Knapp, Gudrun-Axeli (2005): Intersectionality - ein neues Paradigma feministischer Theorie? Zur transatlantischen Reise von "Race, Class, Gender". In: Feministische Studien, Jg. 23, Heft 1, S. 68-81.

Knapp, Gudrun-Axeli (2017): Intersektionalität und das Problem epistemischer Pfadabhängigkeit. In: Psychologie & Gesellschaftskritik, Jg. 41; Heft 2, S. 7-24.

Küppers, Carolin (2014): Intersektionalität. In: Gender Glossar/Gender Glossary. (5 Absätze). Verfügbar unter: gender-glossar.de (letzter Zugriff: 14.06.2015).

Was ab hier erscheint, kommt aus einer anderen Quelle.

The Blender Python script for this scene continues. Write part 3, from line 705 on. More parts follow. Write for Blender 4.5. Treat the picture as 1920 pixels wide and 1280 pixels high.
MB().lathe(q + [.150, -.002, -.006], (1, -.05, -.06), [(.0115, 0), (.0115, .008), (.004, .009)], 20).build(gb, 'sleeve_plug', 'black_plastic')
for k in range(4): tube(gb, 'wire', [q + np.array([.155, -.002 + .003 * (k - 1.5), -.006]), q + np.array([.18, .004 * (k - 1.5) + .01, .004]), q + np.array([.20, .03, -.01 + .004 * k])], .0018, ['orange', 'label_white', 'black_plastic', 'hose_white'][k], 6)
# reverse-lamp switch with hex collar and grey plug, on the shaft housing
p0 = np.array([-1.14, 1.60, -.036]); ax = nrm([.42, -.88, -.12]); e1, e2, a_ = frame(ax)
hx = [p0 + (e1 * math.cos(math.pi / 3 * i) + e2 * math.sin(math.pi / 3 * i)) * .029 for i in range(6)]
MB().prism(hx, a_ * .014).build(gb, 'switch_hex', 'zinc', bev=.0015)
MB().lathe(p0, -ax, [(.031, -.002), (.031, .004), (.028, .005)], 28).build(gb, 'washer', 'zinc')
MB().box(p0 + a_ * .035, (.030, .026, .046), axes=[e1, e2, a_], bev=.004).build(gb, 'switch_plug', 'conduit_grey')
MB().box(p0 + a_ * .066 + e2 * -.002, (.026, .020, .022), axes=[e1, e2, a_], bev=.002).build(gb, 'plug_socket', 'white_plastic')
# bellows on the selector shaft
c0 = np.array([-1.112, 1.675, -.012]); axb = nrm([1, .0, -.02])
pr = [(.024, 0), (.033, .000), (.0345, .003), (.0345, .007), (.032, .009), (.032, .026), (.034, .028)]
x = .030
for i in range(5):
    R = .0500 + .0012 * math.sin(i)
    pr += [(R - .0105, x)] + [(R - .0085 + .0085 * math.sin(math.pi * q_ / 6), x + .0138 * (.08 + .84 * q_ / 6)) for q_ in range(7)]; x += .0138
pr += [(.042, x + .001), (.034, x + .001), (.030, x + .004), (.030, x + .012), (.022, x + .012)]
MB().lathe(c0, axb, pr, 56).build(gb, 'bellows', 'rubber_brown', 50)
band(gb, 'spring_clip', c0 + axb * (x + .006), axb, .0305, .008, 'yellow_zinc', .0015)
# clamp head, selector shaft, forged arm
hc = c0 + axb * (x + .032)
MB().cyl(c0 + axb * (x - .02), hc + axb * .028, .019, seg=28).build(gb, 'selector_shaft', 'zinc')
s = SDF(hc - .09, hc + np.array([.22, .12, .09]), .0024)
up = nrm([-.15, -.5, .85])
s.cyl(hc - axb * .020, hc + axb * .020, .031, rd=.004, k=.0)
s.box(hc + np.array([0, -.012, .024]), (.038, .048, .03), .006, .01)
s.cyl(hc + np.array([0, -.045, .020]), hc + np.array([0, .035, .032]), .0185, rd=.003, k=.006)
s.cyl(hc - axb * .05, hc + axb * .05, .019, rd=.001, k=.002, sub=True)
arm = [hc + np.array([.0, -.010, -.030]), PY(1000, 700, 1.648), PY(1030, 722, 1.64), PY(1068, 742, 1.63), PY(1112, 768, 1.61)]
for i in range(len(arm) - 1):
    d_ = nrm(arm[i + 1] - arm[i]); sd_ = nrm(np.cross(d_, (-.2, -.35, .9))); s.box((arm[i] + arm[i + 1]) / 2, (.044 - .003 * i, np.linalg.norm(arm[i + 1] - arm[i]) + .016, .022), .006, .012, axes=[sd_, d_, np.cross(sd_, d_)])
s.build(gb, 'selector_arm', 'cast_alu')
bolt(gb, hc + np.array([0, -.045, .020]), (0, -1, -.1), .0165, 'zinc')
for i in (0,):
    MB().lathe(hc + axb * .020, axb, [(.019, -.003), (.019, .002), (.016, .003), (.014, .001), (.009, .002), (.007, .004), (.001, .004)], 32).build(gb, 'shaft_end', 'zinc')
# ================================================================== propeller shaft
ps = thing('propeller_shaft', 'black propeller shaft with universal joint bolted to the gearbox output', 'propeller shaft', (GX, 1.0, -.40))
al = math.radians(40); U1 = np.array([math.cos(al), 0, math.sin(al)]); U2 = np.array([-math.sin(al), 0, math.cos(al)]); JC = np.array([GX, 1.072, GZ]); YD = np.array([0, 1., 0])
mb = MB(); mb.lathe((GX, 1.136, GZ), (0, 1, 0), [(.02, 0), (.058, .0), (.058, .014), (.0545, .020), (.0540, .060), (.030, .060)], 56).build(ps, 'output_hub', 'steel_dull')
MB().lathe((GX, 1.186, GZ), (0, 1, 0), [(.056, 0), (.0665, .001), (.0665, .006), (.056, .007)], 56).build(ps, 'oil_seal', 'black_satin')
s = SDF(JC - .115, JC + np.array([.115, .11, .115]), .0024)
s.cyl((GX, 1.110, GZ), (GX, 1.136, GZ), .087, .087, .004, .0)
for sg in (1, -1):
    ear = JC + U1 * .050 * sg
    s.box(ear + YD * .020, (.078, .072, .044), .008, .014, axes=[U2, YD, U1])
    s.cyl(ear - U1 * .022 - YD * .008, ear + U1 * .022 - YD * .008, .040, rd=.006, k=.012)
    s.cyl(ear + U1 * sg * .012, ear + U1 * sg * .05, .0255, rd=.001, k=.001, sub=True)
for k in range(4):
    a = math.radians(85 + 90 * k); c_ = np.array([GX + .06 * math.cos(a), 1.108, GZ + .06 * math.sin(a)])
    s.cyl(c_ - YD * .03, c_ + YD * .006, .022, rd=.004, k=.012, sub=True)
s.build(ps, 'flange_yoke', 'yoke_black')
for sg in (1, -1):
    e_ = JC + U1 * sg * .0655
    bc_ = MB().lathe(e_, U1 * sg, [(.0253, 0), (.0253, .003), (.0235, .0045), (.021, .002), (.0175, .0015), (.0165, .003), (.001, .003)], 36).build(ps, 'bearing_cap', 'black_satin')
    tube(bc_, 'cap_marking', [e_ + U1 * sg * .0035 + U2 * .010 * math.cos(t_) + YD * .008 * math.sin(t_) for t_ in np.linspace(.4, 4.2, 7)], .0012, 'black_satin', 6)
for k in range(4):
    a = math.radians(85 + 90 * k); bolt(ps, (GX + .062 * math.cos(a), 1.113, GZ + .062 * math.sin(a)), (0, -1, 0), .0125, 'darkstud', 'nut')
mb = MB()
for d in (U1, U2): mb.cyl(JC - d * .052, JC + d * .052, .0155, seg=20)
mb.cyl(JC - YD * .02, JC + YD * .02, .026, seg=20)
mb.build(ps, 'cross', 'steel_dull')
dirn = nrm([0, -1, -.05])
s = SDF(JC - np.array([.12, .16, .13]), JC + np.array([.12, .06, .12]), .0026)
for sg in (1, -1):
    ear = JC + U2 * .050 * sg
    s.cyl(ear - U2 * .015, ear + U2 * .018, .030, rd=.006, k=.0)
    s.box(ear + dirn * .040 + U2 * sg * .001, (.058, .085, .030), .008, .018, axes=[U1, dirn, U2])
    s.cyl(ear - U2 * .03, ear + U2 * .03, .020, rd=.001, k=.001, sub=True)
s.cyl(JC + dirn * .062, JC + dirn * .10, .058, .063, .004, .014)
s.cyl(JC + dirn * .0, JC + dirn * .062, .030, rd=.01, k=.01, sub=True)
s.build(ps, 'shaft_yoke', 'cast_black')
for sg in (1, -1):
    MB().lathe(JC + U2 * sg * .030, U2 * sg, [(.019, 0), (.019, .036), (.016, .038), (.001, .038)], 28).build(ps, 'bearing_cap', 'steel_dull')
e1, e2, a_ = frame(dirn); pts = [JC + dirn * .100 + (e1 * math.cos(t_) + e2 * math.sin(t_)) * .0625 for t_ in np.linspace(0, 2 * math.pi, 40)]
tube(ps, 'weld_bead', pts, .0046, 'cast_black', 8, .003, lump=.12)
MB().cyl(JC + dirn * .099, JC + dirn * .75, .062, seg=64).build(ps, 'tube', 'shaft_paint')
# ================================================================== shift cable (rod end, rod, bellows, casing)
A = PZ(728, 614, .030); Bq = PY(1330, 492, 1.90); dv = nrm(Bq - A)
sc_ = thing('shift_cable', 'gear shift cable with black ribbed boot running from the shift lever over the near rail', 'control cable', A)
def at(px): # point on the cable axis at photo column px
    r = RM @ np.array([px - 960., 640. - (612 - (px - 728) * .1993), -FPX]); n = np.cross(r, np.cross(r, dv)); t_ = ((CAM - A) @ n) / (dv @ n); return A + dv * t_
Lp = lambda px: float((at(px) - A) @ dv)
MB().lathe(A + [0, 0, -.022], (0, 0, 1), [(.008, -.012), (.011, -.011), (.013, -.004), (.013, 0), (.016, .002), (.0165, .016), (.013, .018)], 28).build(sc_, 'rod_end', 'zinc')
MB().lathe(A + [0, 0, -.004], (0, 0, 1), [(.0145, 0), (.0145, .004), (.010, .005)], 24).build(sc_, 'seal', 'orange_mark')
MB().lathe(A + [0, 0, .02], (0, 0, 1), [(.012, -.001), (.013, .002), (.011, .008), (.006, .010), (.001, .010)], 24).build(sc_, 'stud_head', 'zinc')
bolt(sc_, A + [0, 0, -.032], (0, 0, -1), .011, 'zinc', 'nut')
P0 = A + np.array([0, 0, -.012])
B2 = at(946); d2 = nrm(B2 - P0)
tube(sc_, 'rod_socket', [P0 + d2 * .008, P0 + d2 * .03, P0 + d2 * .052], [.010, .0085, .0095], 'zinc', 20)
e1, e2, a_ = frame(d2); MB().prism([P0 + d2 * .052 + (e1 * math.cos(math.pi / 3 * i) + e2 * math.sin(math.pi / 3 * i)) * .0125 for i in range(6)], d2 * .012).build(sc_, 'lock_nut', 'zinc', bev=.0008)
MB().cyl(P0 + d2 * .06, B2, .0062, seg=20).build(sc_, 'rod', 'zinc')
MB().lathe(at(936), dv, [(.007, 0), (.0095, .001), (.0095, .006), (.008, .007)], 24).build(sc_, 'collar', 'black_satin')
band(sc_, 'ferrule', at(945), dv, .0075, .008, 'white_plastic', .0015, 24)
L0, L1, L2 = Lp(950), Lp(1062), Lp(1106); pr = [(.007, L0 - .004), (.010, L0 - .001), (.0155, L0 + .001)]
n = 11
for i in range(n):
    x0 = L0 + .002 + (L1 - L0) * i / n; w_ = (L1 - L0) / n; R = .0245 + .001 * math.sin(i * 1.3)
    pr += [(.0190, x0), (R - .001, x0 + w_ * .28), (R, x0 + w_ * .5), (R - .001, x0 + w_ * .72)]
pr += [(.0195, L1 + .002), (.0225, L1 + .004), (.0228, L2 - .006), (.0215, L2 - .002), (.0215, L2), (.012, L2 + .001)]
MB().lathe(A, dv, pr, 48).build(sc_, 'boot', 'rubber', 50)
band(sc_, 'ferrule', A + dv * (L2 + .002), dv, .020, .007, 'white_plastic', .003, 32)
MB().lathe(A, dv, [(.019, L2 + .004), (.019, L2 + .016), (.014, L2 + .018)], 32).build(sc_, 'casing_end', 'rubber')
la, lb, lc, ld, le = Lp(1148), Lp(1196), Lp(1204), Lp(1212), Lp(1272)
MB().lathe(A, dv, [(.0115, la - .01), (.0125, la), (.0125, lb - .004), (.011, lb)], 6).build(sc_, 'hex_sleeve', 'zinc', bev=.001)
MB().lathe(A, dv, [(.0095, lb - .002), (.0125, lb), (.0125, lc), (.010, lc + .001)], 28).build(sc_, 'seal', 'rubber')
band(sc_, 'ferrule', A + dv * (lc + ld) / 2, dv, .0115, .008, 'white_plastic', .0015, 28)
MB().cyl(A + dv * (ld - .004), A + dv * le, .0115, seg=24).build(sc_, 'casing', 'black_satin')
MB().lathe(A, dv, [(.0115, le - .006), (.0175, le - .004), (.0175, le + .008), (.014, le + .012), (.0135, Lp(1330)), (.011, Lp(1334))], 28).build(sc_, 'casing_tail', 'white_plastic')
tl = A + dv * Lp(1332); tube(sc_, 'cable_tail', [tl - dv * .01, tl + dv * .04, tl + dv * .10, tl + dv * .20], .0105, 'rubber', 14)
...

Lenz, Ilse (2010): Intersektionalität: Zum Wechselverhältnis von Geschlecht und sozialer Ungleichheit. In: Becker, Ruth/Kortendiek, Beate (Hg.): Handbuch Frauen- und Geschlechterforschung: Theorie, Methoden, Empirie. 3. erweiterte und durchgesehene Auflage. Wiesbaden: VS Verlag für Sozialwissenschaft, S. 158-165.

Thiessen, Barbara (2010): Feminismus: Differenzen und Kontroversen. In: Becker, Ruth/Kortendiek, Beate (Hrsg.) unter Mitarbeit von Budrich, Barbara/Lenz, Ilse/Metz-Göckel, Sigrid/Müller, Ursula/Schäfer, Sabine: Handbuch Frauen- und Geschlechterforschung: Theorie, Methoden, Empirie. 3. erweiterte und durchgesehene Auflage. Wiesbaden: VS Verlag für Sozialwissenschaft, S. 37-44.

Winker, Gabriele/Degele, Nina (2010): Intersektionalität. Zur Analyse sozialer Ungleichheiten. 2. unveränderte Auflage. Bielefeld: transcript.

Zander, Michael (2017): Was ist problematisch an Intersektionalität? In: Psychologie & Gesellschaftskritik, Jg. 41; Heft 2, S. 47-65.